The Complete CI Workflow Configuration

Create a workflow at .github/workflows/browser-tests.yml to run checks on every push and pull request. The job provisions Chrome, installs Kane CLI, and executes your objective with credentials read from the secrets you just created.

name: Browser Tests
on: [push, pull_request]

jobs:
  kane-tests:
    runs-on: ubuntu-latest
    steps:
      - name: Check out repository source code
        uses: actions/checkout@v4
      - name: Initialize Node.js execution runtime
        uses: actions/setup-node@v4
        with:
          node-version: '20'
      - name: Provision live Chrome browser on runner
        uses: browser-actions/setup-chrome@v1
      - name: Globally install Kane CLI utility
        run: npm install -g @testmuai/kane-cli
      - name: Execute automated browser checks
        env:
          LT_USERNAME: ${{ secrets.LT_USERNAME }}
          LT_ACCESS_KEY: ${{ secrets.LT_ACCESS_KEY }}
        run: |
          kane-cli run "go to https://staging.myapp.com, log in, assert the dashboard shows 'Welcome'" \
            --headless --agent --timeout 300 \
            --username "$LT_USERNAME" --access-key "$LT_ACCESS_KEY"
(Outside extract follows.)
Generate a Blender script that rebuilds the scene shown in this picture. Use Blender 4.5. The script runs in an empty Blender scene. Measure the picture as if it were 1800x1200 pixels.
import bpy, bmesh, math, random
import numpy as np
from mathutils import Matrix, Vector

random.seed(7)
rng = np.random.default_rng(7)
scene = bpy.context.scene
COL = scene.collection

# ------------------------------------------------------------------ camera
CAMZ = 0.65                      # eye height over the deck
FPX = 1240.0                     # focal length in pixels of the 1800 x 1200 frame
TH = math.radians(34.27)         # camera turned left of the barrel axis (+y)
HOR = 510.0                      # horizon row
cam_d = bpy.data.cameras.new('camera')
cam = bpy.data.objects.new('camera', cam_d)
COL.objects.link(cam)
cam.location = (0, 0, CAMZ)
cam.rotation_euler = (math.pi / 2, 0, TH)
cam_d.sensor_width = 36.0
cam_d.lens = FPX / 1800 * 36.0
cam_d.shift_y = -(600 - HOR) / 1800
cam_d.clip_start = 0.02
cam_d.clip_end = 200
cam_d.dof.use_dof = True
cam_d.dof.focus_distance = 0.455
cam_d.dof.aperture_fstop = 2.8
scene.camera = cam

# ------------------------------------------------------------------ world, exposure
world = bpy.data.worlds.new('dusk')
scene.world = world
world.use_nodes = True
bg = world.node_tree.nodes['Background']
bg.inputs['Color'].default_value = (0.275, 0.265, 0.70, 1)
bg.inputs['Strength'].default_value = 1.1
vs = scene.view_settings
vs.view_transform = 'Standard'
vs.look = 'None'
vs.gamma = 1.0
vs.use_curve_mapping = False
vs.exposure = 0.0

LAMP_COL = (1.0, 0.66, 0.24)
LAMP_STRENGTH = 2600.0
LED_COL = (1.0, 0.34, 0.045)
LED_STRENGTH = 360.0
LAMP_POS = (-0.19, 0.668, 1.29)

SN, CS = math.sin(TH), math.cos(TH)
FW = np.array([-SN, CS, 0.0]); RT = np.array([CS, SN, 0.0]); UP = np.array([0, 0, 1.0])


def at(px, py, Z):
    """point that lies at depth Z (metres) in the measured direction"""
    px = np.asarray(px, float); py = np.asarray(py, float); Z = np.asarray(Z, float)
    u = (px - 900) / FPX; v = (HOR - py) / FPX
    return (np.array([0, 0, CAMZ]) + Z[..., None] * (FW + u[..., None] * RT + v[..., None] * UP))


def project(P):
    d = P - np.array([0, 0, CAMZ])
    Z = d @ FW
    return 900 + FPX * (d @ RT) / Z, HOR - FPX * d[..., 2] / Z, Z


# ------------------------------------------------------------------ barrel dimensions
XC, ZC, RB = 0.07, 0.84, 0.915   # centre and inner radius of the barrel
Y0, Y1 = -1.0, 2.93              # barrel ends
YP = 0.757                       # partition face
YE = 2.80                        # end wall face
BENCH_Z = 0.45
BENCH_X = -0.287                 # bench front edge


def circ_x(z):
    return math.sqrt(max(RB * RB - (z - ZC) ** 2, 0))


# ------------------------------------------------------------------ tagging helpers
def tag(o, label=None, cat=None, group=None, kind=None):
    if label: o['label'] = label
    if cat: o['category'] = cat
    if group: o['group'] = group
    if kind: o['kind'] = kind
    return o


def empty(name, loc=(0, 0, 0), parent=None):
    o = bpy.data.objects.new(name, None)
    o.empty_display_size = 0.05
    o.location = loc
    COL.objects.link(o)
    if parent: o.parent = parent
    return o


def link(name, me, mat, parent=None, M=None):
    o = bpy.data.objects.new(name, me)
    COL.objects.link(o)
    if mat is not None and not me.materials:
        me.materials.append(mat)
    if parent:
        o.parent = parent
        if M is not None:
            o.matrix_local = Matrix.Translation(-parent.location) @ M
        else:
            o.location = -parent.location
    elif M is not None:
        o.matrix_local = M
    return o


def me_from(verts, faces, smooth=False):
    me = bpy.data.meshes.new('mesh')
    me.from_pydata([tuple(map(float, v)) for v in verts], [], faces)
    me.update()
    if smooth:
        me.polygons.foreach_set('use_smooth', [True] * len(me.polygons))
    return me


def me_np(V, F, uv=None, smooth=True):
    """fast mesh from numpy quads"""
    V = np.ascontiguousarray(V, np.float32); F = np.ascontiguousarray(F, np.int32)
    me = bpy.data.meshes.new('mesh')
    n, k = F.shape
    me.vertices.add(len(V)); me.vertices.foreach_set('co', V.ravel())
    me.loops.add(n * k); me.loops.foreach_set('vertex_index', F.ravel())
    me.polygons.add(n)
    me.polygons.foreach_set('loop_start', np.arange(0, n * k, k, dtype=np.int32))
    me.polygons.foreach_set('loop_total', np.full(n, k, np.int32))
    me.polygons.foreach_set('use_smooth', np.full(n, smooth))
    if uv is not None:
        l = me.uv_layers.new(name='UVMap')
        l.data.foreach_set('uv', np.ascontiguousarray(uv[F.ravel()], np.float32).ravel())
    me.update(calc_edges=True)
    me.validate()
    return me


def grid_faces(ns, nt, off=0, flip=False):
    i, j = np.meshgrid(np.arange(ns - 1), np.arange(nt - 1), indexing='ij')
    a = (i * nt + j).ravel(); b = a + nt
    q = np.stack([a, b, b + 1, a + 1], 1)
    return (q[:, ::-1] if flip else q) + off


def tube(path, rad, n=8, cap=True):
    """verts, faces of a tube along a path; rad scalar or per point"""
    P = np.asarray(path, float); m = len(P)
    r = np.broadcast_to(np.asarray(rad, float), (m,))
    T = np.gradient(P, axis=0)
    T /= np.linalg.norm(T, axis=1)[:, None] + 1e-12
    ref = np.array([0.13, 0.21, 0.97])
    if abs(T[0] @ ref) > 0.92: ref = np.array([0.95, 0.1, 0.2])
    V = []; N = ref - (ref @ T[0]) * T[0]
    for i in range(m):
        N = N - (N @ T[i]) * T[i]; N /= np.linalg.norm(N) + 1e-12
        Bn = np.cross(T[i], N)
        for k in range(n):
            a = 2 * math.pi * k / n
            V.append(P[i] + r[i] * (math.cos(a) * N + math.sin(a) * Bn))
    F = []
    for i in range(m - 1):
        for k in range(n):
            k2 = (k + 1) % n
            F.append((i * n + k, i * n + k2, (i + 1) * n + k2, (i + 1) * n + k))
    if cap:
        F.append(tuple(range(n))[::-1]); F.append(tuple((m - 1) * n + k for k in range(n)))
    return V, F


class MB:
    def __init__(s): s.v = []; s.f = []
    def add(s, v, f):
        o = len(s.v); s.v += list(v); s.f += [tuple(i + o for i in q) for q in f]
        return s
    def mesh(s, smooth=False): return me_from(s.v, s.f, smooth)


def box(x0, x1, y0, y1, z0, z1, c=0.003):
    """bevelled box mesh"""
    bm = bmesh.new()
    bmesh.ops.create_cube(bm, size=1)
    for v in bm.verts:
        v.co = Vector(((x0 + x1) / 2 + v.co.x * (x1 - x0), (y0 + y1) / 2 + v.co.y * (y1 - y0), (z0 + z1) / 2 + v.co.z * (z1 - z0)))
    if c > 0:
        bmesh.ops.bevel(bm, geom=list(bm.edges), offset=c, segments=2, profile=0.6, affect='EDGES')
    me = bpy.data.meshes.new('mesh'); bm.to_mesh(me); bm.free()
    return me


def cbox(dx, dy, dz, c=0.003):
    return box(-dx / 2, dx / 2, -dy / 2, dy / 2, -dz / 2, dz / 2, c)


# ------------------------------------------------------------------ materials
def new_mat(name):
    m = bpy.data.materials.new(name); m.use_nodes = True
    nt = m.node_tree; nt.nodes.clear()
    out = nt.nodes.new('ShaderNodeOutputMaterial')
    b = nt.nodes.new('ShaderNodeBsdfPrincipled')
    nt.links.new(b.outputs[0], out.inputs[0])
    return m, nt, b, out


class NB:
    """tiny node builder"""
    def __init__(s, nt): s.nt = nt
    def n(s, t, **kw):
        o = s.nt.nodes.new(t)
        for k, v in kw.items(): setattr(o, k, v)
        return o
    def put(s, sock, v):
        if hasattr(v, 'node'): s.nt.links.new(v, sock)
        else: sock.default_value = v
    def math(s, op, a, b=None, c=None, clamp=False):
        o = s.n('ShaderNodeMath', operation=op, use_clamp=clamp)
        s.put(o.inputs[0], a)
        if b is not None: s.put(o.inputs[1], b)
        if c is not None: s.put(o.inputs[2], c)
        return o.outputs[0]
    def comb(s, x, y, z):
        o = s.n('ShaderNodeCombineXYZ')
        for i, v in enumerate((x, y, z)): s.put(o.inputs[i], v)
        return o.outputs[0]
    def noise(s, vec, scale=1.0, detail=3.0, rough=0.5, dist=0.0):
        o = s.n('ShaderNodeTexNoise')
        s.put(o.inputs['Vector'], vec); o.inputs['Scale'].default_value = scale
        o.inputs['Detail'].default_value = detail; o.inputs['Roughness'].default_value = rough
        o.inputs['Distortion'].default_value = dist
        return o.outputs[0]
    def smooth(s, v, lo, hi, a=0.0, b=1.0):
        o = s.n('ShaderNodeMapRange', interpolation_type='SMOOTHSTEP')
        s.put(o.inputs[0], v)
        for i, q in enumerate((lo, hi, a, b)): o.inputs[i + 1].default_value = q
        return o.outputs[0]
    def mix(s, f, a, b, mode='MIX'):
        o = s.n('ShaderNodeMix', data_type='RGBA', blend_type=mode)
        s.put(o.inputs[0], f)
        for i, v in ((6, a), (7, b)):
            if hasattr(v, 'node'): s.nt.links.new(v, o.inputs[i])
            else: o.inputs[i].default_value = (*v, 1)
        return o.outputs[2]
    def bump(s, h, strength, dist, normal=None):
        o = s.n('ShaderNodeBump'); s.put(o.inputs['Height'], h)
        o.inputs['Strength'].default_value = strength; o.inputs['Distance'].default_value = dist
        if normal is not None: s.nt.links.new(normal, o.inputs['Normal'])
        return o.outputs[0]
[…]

Essential Pipeline Parameters Explained

Each flag in the run step controls how the check behaves on the runner. The three below are the ones that matter most for a stable, predictable pipeline.

  • --headless: forces Chrome without a display server, required since cloud runners have no GUI.
  • --timeout 300: sets a hard 5-minute ceiling so a stalled process does not hang and burn runner credits.
  • --variables-file: injects environment-specific configs, logins, and feature flags into your plain-English objectives.

Deciphering POSIX Exit Statuses for Pipeline Control

Kane CLI communicates with your CI manager via standard POSIX exit codes, so there is no custom parsing to maintain. The runner reads the code and decides whether to continue, halt, or flag an operational issue. The diagram above maps each code to the pipeline state it triggers.

  • exit 0: all checks and assertions passed, the runner continues to deployment.
  • exit 1: a functional assertion failed in the DOM, the build halts and the PR merge is blocked.
  • exit 2: an environment or infrastructure error such as invalid auth, a hard stop flagging an operational issue.
  • exit 3: the run hit the --timeout boundary and was terminated to free runner resources.

Managing Minimal, Chrome-Free Environments

If your runner image cannot install Chrome locally, as with lightweight Node Alpine images, you can bypass the local browser requirement entirely. Point the CLI at a remote browser grid with the --ws-endpoint or --cdp-endpoint flags. Kane CLI streams instructions to the remote browser over WebSockets and returns the same deterministic exit codes.

Note

Note: Want the full flag reference and agent setup behind this workflow? Read the Kane CLI docs. Read the docs

Once the pipeline is green, the same plain-English objective doubles as a guard you can run before any pull request, the way teams run a UI check before a PR to catch broken journeys early. Gate every merge on a real browser check and your CI stops trusting proxies and starts trusting the actual user journey.